**Source data:**
-- START --
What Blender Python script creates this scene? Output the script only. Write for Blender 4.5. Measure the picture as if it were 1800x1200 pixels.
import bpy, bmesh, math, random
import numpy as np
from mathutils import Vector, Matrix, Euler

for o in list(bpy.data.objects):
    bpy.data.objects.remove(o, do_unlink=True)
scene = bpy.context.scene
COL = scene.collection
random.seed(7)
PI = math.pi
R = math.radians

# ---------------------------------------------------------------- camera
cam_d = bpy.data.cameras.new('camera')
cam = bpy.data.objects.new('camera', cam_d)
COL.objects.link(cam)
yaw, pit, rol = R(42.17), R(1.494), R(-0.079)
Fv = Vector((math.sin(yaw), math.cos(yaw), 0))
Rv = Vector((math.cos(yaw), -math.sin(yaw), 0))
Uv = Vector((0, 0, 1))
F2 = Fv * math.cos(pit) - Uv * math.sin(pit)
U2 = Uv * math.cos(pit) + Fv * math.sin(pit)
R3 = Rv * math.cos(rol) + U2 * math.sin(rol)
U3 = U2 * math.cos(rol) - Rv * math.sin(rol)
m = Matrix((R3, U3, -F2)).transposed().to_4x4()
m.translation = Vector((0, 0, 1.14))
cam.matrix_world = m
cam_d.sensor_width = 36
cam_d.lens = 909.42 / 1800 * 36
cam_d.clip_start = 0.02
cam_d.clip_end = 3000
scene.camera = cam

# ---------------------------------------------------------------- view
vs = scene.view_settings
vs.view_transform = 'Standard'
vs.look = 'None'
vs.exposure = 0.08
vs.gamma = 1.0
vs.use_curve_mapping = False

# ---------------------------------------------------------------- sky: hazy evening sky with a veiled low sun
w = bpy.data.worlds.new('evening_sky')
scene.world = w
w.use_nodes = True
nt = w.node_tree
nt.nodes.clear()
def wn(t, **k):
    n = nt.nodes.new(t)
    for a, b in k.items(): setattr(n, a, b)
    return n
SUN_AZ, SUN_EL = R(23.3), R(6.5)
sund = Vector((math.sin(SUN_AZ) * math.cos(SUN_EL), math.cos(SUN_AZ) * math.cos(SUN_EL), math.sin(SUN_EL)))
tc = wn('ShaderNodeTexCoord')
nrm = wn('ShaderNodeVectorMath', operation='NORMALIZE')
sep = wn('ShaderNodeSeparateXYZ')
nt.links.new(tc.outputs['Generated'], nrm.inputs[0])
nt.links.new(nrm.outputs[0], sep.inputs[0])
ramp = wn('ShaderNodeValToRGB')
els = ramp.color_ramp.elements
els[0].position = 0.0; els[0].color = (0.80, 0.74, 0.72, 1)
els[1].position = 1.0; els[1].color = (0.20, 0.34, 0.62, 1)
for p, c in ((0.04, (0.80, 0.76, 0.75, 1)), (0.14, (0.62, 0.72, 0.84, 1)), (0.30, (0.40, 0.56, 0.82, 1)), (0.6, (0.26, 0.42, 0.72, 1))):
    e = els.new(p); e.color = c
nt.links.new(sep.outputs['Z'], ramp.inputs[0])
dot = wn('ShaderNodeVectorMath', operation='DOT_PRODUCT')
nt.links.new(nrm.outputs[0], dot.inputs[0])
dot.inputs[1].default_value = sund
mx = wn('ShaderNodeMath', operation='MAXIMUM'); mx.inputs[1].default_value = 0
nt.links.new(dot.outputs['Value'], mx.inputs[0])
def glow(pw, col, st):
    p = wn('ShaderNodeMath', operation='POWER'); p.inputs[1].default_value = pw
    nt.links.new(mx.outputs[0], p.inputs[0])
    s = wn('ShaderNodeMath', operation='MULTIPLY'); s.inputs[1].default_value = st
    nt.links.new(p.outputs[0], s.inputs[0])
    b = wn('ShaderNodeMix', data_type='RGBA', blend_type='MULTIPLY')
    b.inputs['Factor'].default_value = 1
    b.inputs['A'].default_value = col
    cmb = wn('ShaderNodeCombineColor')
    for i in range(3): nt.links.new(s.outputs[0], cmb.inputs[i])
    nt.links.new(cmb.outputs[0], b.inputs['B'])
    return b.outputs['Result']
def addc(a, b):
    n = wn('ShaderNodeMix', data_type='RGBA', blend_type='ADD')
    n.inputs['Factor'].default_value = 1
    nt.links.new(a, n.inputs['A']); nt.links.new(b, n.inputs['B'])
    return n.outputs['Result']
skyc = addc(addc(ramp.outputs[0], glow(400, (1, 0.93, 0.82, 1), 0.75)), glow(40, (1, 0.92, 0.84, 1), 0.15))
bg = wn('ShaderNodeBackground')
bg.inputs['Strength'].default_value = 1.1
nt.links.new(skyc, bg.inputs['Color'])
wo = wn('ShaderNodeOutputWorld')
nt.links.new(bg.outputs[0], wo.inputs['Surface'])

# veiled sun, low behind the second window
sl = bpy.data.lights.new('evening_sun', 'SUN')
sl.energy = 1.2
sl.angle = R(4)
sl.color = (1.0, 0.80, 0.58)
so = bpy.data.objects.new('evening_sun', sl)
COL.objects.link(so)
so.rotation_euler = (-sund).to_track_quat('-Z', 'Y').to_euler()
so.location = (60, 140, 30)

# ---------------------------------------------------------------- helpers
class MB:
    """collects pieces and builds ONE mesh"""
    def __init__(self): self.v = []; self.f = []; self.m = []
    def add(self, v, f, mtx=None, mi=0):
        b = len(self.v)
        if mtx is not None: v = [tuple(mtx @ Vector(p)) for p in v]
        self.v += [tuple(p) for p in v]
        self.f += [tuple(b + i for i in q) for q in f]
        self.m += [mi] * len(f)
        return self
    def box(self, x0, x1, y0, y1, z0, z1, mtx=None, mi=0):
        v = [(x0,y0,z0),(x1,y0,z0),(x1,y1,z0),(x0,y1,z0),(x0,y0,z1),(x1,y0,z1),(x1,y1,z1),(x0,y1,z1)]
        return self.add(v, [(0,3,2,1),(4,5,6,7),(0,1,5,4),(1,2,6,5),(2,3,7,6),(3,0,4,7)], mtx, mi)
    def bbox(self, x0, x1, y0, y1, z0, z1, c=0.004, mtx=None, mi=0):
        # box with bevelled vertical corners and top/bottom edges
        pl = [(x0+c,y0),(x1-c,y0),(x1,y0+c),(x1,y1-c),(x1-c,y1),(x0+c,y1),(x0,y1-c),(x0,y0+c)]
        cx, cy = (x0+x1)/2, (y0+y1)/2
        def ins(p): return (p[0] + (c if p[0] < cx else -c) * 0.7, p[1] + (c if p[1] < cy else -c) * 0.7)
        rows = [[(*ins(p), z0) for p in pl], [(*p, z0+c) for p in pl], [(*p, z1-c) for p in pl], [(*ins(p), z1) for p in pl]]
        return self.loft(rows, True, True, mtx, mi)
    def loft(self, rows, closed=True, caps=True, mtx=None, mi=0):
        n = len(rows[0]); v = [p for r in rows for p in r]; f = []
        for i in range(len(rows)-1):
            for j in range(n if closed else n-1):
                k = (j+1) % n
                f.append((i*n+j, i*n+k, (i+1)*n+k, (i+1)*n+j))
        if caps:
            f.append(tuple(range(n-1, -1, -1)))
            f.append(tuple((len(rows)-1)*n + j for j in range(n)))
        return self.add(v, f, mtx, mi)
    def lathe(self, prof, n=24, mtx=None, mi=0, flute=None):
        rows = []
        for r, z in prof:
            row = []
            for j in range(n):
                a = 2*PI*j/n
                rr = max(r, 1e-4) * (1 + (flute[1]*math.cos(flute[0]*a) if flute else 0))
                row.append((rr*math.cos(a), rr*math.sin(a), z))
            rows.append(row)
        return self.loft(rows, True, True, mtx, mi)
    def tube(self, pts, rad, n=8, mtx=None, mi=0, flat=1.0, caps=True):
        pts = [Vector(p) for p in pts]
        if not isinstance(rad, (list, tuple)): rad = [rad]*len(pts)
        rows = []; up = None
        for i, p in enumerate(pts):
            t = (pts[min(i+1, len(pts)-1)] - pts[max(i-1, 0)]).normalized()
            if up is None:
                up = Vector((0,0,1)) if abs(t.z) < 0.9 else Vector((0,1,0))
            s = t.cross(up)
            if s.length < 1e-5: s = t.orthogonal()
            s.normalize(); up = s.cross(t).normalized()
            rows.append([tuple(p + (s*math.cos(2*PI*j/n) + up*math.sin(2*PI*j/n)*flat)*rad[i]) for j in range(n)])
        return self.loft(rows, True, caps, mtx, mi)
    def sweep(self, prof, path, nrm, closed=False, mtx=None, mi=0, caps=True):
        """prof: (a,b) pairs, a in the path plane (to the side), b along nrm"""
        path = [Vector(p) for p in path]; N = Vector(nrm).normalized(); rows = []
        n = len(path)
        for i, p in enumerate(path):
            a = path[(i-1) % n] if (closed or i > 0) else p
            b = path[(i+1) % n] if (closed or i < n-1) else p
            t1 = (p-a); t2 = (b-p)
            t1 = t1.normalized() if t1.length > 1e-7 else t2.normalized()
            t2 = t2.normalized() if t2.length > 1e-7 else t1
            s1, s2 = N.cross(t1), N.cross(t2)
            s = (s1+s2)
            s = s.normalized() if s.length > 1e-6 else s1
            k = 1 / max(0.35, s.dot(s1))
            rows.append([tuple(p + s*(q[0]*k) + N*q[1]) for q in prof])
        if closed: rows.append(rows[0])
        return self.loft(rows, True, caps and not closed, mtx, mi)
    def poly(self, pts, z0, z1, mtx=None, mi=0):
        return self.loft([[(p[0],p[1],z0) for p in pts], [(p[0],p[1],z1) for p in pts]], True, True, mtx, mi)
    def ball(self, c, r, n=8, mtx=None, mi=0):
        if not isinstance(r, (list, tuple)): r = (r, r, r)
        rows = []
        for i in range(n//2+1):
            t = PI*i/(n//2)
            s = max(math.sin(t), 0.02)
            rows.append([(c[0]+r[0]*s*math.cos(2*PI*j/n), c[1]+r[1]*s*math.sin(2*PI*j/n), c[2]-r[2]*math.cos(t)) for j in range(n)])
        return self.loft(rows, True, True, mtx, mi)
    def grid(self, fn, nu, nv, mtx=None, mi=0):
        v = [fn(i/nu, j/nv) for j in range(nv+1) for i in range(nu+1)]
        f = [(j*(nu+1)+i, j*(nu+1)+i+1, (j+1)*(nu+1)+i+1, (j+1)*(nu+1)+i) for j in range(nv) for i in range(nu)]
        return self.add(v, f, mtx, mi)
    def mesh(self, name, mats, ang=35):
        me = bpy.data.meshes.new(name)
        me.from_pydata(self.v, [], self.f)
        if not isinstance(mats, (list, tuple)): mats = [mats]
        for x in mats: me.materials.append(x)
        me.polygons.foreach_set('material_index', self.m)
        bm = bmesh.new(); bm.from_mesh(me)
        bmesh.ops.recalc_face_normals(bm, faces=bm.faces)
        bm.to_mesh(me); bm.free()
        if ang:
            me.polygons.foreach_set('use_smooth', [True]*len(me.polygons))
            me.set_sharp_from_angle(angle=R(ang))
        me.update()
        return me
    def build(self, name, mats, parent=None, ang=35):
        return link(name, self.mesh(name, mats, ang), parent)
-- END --
Print, please, the lines from the first line of the material through the line that contains "R = math.radians", exactly as written and with nothing added.

**Correct result:**
What Blender Python script creates this scene? Output the script only. Write for Blender 4.5. Measure the picture as if it were 1800x1200 pixels.
import bpy, bmesh, math, random
import numpy as np
from mathutils import Vector, Matrix, Euler

for o in list(bpy.data.objects):
    bpy.data.objects.remove(o, do_unlink=True)
scene = bpy.context.scene
COL = scene.collection
random.seed(7)
PI = math.pi
R = math.radians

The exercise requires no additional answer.